L'Express · 2 octobre 2003 · "... OÙ BOIVENT LES VACHES."

L'Express · 2 octobre 2003 · "... OÙ BOIVENT LES VACHES."
Inauguration du Grand Théâtre
Presse nationale
Avant-papier
Laurence Liban
02 Oct 2003
L'Express
Langue: Français
Tous droits réservés

L'Express

LAURENCE LIBAN · 2 octobre 2003

Lorient n'est plus en rade

Depuis le bombardement de la ville par les Alliés, en 1943, les Lorientais n'avaient plus de salle de spectacle. Leur tout nouveau Grand Théâtre devrait faire des envieux.

Planté sur la place de l'Hôtel-de-Ville comme un envol de vagues brisées où le blanc et le gris se répondent, le nouveau Grand Théâtre de Lorient, conçu par Henri Gaudin, s'est fait longtemps attendre.

Par qui ? Par les Lorientais, en premier lieu, privés de théâtre depuis le bombardement de la ville par les Alliés, en 1943. Lesquels Alliés réussirent le tour de force d'anéantir 80 % de la cité sans faire trembler la base sous-marine allemande qu'ils visaient. Et par ÉRIC VIGNER, 43 ans, directeur du CDDB-Théâtre de Lorient. Promu centre dramatique national (CDN) en 2002, avec une subvention de 9,7 millions de francs, le CDDB souffrait de l'absence d'un équipement susceptible d'accueillir et de créer des spectacles d'ampleur. C'est chose faite aujourd'hui avec le Grand Théâtre, établissement municipal qui met à la disposition du CDN une salle de 1 050 places pour sept créations par an et une salle de répétition pour six mois.

Arrivé en janvier 1996, en pleine crise économique, alors que l'armée pliait bagage, le Rennais ÉRIC VIGNER s'est lancé dans l'aventure lorientaise avec la détermination d'un homme qui veut agir pour sa région d'origine. À l'époque, Lorient (60 000 habitants, 200 000 pour l'agglomération rurale) est la ville la moins dotée en équipements culturels de Bretagne. Le Festival interceltique commence tout juste à être reconnu et le théâtre, à l'étroit dans un ancien cinéma de quartier avec une petite salle de 338 places, n'a d'ambition et de moyens que régionaux. VIGNER, metteur en scène d'envergure nationale, retrousse ses manches : assisté d'une petite équipe, il accomplit un vrai boulot de militant auprès du public et, grâce à un carnet d'adresses bien rempli, fait venir les meilleurs artistes.
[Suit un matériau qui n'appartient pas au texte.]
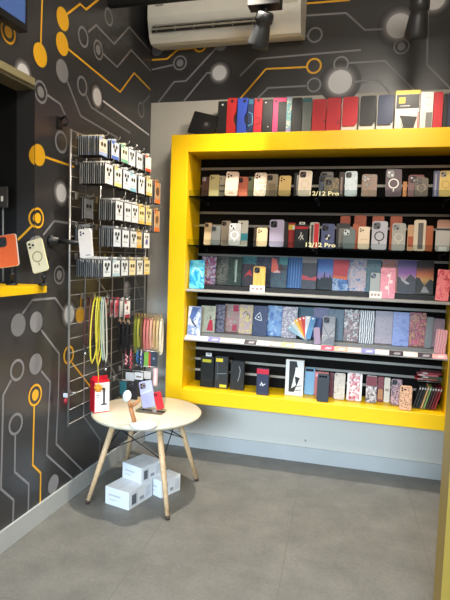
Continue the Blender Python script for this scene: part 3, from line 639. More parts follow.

Huit ans plus tard, le CDDB est devenu un des lieux importants de la jeune création française, rayonnant de par le monde grâce aux tournées : c'est là qu'Eric Ruf a conçu son merveilleux Du désavantage du vent et Arthur Nauzyciel son Malade imaginaire ; c'est là que VIGNER a mis en scène ses plus belles réalisations, La Bête dans la jungle, de Marguerite Duras, ou Rhinocéros, de Ionesco. C'est là aussi qu'il a présenté L'Ecole des femmes, de Molière, avec la troupe de la Comédie-Française, puis coproduit, toujours avec le Français, Savannah Bay, de Duras, avec Catherine Hiegel et Catherine Samie.

Désormais, grâce au Grand Théâtre, il peut enfin déployer ses ailes. Et reprendre, le 2 février 2004, Savannah Bay dans les conditions grandioses de sa création au Français.

Retournant à ses premières amours, ÉRIC VIGNER ouvre la saison théâtrale avec Où boivent les vaches, de Roland Dubillard, qui marque la première création du CDN au Grand Théâtre. Partisan d'un art poétique plutôt que politique, amateur de textes contemporains éloignés de la désespérance qui plombe maintes scènes françaises, VIGNER semble l'homme idéal pour redonner à Lorient le goût des grands voyages. Sur les planches, pour commencer.